Offense? That will be a problem — although Sunday’s firing of Bob Baker, Rogers’ offensive co-ordinator, should clear some muck from the pipes.
Morale? That will not be a problem. At least not at first. Besides, it couldn’t get any lower.
Success? Victory? Can the Lions win? Well. They have long been saying their talent is better than their record. Here is a chance to prove it. Five games. Green Bay twice, Minnesota, Tampa Bay and Chicago. Go to it.
“Can you tell us someone you really admire?” asked one reporter, eager to get a grip on the new personality.
“God,” said Fontes.
So at least he’s shooting high.
And we’ll see what happens. It may well be that the Lions should pursue a more experienced coach in the off-season. Revamp the whole program. Pay big money for big expertise. But that lies five weeks away. And in the interim, Fontes, who sooner or later will move into that vacated office, seems convinced that five weeks is all he needs.

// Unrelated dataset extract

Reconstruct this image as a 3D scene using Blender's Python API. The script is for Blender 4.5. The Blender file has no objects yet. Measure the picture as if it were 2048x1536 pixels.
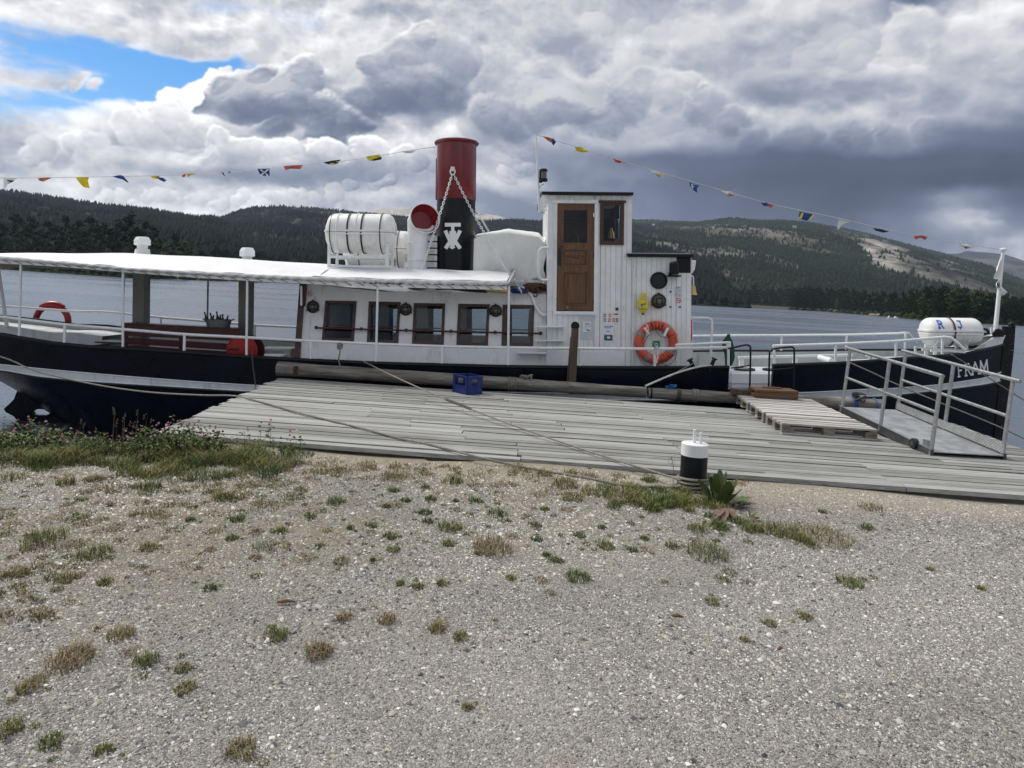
import bpy, bmesh, math, random
import numpy as np
from mathutils import Vector, Matrix
from mathutils.geometry import tessellate_polygon

random.seed(7); np.random.seed(7)
S = bpy.context.scene
COL = S.collection
PI = math.pi

# ------------------------------------------------------------------ camera
F = 1420.0            # focal length in px of a 2048 px wide picture
HE = 1.667            # eye height above the dock deck (z = 0)
PX, PY = 1024.0, 583.5
RC, RS = 0.99848, 0.0551
cam = bpy.data.cameras.new('camera'); cam.sensor_width = 36.0
cam.lens = 36.0 * F / 2048.0
cam.shift_y = -(768.0 - PY) / 2048.0
cam.clip_start = 0.05; cam.clip_end = 30000
camo = bpy.data.objects.new('camera', cam); COL.objects.link(camo)
camo.matrix_world = Matrix(((RC, -RS, 0, 0), (0, 0, -1, 0), (RS, RC, 0, HE), (0, 0, 0, 1)))
S.camera = camo
S.view_settings.view_transform = 'Standard'
try: S.view_settings.look = 'None'
except Exception: pass
S.view_settings.gamma = 1.0; S.view_settings.use_curve_mapping = False
S.view_settings.exposure = 0.12
S.cycles.max_bounces = 8; S.cycles.transparent_max_bounces = 16
S.cycles.volume_bounces = 0

WATER = -1.40
def lin(r, g, b):
    def f(v):
        v /= 255.0
        return v / 12.92 if v <= 0.04045 else ((v + 0.055) / 1.055) ** 2.4
    return (f(r), f(g), f(b), 1.0)
def uv(x, y):
    dx, dy = x - PX, y - PY
    return dx * RC + dy * RS, -dx * RS + dy * RC
def at(x, y, Y):
    u, v = uv(x, y)
    return Vector((u * Y / F, Y, HE - v * Y / F))
def ground(x, y, z=0.0):
    u, v = uv(x, y)
    Y = (HE - z) * F / v
    return Vector((u * Y / F, Y, z))

# ------------------------------------------------------------------ node expressions
class E:
    """a socket with arithmetic"""
    def __init__(s, nt, sock): s.nt, s.k = nt, sock
    def _m(s, op, *o, clamp=False):
        n = s.nt.nodes.new('ShaderNodeMath'); n.operation = op; n.use_clamp = clamp
        for i, v in enumerate((s,) + o):
            if isinstance(v, E): s.nt.links.new(v.k, n.inputs[i])
            else: n.inputs[i].default_value = v
        return E(s.nt, n.outputs[0])
    def __add__(s, o): return s._m('ADD', o)
    __radd__ = __add__
    def __sub__(s, o): return s._m('SUBTRACT', o)
    def __rsub__(s, o): return const(s.nt, o)._m('SUBTRACT', s)
    def __mul__(s, o): return s._m('MULTIPLY', o)
    __rmul__ = __mul__
    def __truediv__(s, o): return s._m('DIVIDE', o)
    def __pow__(s, o): return s._m('POWER', o)
    def clamp(s): return s._m('ADD', 0.0, clamp=True)
    def abs(s): return s._m('ABSOLUTE')
    def max(s, o): return s._m('MAXIMUM', o)
    def min(s, o): return s._m('MINIMUM', o)
    def step(s, a, b):
        n = s.nt.nodes.new('ShaderNodeMapRange'); n.interpolation_type = 'SMOOTHSTEP'
        s.nt.links.new(s.k, n.inputs[0]); n.inputs[1].default_value = a; n.inputs[2].default_value = b
        n.inputs[3].default_value = 0.0; n.inputs[4].default_value = 1.0
        return E(s.nt, n.outputs[0])
def const(nt, v):
    n = nt.nodes.new('ShaderNodeValue'); n.outputs[0].default_value = v
    return E(nt, n.outputs[0])
def combine(nt, x, y, z):
    n = nt.nodes.new('ShaderNodeCombineXYZ')
    for i, v in enumerate((x, y, z)):
        if isinstance(v, E): nt.links.new(v.k, n.inputs[i])
        else: n.inputs[i].default_value = v
    return n.outputs[0]
def separate(nt, sock):
    n = nt.nodes.new('ShaderNodeSeparateXYZ'); nt.links.new(sock, n.inputs[0])
    return [E(nt, o) for o in n.outputs]
def noise(nt, vec, scale, detail=4, rough=0.5, dist=0.0, lac=2.0):
    n = nt.nodes.new('ShaderNodeTexNoise')
    if vec is not None: nt.links.new(vec, n.inputs['Vector'])
    n.inputs['Scale'].default_value = scale; n.inputs['Detail'].default_value = detail
    n.inputs['Roughness'].default_value = rough; n.inputs['Distortion'].default_value = dist
    n.inputs['Lacunarity'].default_value = lac
    return E(nt, n.outputs[0])
def voronoi(nt, vec, scale, feature='F1', out='Distance'):
    n = nt.nodes.new('ShaderNodeTexVoronoi'); n.feature = feature
    if vec is not None: nt.links.new(vec, n.inputs['Vector'])
    n.inputs['Scale'].default_value = scale
    return n.outputs[out]
def ramp(nt, fac, stops, interp='LINEAR'):
    n = nt.nodes.new('ShaderNodeValToRGB'); n.color_ramp.interpolation = interp
    el = n.color_ramp.elements
    while len(el) < len(stops): el.new(0.5)
    for e, (p, c) in zip(el, stops):
        e.position = p; e.color = c if len(c) == 4 else (*c, 1)
    nt.links.new(fac.k if isinstance(fac, E) else fac, n.inputs[0])
    return n.outputs[0]
def mixc(nt, fac, a, b, mode='MIX'):
    n = nt.nodes.new('ShaderNodeMix'); n.data_type = 'RGBA'; n.blend_type = mode
    for i, v in ((0, fac), (6, a), (7, b)):
        if isinstance(v, E): v = v.k
        if isinstance(v, (int, float)): n.inputs[i].default_value = v
        elif isinstance(v, tuple): n.inputs[i].default_value = v if len(v) == 4 else (*v, 1)
        else: nt.links.new(v, n.inputs[i])
    return n.outputs[2]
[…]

What have we got to lose? On the way up to his first press conference, Fontes rode in a cramped elevator, surrounded by people who, not knowing what to say, stood there with solemn expressions.
“Hey, no need for all these long faces,” he said, gently poking one of them. “Smile a little!”
The doors swung open and the New Guy stepped out, headed down the hallway, ready to save the day. CUTLINE: The Detroit Lions’ new coach, Wayne Fontes, 48, brightens a newsconference Monday.